Mirrored off a program developed and maintained in Philadelphia through the Food Trust Organization, the Healthy Corner Store Initiative provides residents living in food desert regions of Erie County a partial solution to a growing problem. The 2015 Erie County Community Health Needs Assessment showed 10 food deserts in Erie County, seven of which were located inside the city. The ECDoH defines a food desert as any region in which one-third of community residents live more than one mile from a grocery store. The seven food deserts in the city of Erie directly affect an estimated 22,000 residents and possibly as many as 77,000. Most food deserts exist in low-income neighborhoods where residents have little or no access to transportation.
After a brief update on Let's Move Outside, a tour of 15 walking and biking trails throughout Erie County sponsored by the ECDoH, and more recently by Wegmans, we were off and running again for the next meeting: three flights down to the basement of the ECDoH building.
The second meeting served as follow-up to the conversation Dahlkemper started with her staff regarding Erie County lead levels and water quality after news of the Flint, Michigan water crisis broke last fall.
"Monitoring lead levels in children is always a matter of funding," said Char Berringer, Director of Community Health Services. "For years, we tested children living in high-risk areas or circumstances. But the funding ran out and we stopped doing regular testing." Berringer pointed out that funds frequently become available again following a crisis. Dahlkemper and Berringer discussed the possibility of a fax blast for schools and community centers detailing the risks of lead exposure, then Dahlkemper stood up, thanked everyone for their efforts, and it was grab-and-go time again.

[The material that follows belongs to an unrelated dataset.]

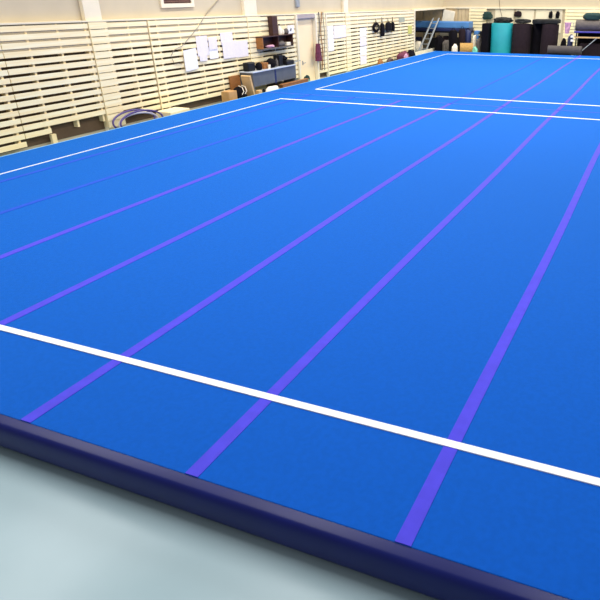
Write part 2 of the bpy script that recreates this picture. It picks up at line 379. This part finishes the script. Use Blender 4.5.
# cables on the wall
def cable(pix, x, r, m, label, name='cable', cat='cable', loc=None):
    pts = [at(a, b, 0, x) for a, b in pix]
    return solo(name, MB().tube(pts, r, 6), m, pts[0], label, cat, smooth=True)
M_cable = mat('grey_cable', (150, 138, 118), .6, .05, 8)
cable([(219, -1), (213, 6), (207.5, 12), (205, 16.5)], XW+.02, .012, M_cable, 'thin grey cable slanting down the upper wall right of the grille')
cable([(204, 17.5), (198, 27), (190, 37), (182, 46), (174, 50), (171, 56), (174, 63), (182, 64)], XS+.02, .007, M_cable, 'thin looping wire across the slats by the hanging sheets')
cable([(245.3, -1), (245.8, 7), (246.3, 13.5)], XW+.05, .022, M_steelp, 'grey conduit beside the pilaster above the desk', 'conduit', 'conduit')
p = at(297, 2, 0, XW+.03)
solo('junction_box', MB().box((XW, p.y-.1, p.z-.15), (XW+.07, p.y+.12, p.z+.15), .015), M_steelp, (XW, p.y, p.z), 'small grey junction box on the wall over the door', 'box')

# ---------------------------------------------------------------- wall shelf
sh = Thing('wall_shelf', (XS, 14.5, Z0+1.1), 'dark brown open-front wall shelf above the desk', 'shelf')
a = at(254, 37, 0, XS+.22); y0s, y1s = 13.62, 15.35; zs0, zs1 = Z0+1.12, Z0+1.43; xf = XS+.25
sh.part('top_board', MB().box((XS+.002, y0s, zs1), (xf, y1s, zs1+.03), .004), M_brown)
sh.part('bottom_board', MB().box((XS+.002, y0s, zs0-.03), (xf, y1s, zs0), .004), M_greyroll, label='grey bottom board')
sh.part('side_board', MB().box((XS+.002, y0s, zs0), (xf, y0s+.03, zs1), .004), M_brown2, label='lighter brown side board')
sh.part('side_board', MB().box((XS+.002, y1s-.03, zs0), (xf, y1s, zs1), .004), M_brown)
sh.part('back_board', MB().box((XS+.002, y0s+.03, zs0), (XS+.015, y1s-.03, zs1), .002), M_brown)
sh.part('divider', MB().box((XS+.015, 14.5, zs0), (xf-.02, 14.53, zs1), .002), M_brown)
up = at(269, 17, 0, XS+.1); up2 = at(274, 17, 0, XS+.1)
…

We departed the ECDoH for an Elected Women luncheon led by Judge Stephanie Domitrovich regarding the group's adopted organization, Nurturing Hearts, a nonprofit that provides 6-month programs for girls ages 10-18 for the purposes of positive self-development and healthy lifestyle building. The elected officials decided to plan a future field trip for the girls and the luncheon adjourned almost as soon as it started.
On the way back to the courthouse, I asked Dahlkemper to explain her personal definition of community health.
"For me, community health encompasses all aspects of life, from personal safety to physical health to financial security," she answered. She described the summer jobs program she developed for youth in underserved areas, which includes interview and on-the-job training.
"It's a great opportunity for our young people to see what kinds of opportunities are out there … let them see what the world can be. They realize what's possible in their own lives," Dahlkemper said.
Back at the courthouse, Dahlkemper attended a 1:30 p.m. DevelopErie meeting before heading to the Planning Department open house on the third floor of the Blasco Library building. Then she delivered a ribbon cutting speech at 3:10 p.m.
After spending the day with Dahlkemper, the importance of the Planning Department was evident without explanation. Their responsibilities include such programs as recycling, farmland preservation, and the Greenways grant, which provides funding for the Erie community's natural, scenic, and recreational resources — all of which are aspects Dahlkemper strongly believes will improve community health and life quality for county residents and increase the chances of new residents and businesses moving to Erie County.
Nearly 11 hours, four meetings, a breakfast, a luncheon, a planned field trip for at-risk youth, an open house, two speeches, and hundreds of stairs into her day, Dahlkemper returned to the stand-up desk in her forest green office, committed to making Erie County a more vibrant and safer place to live.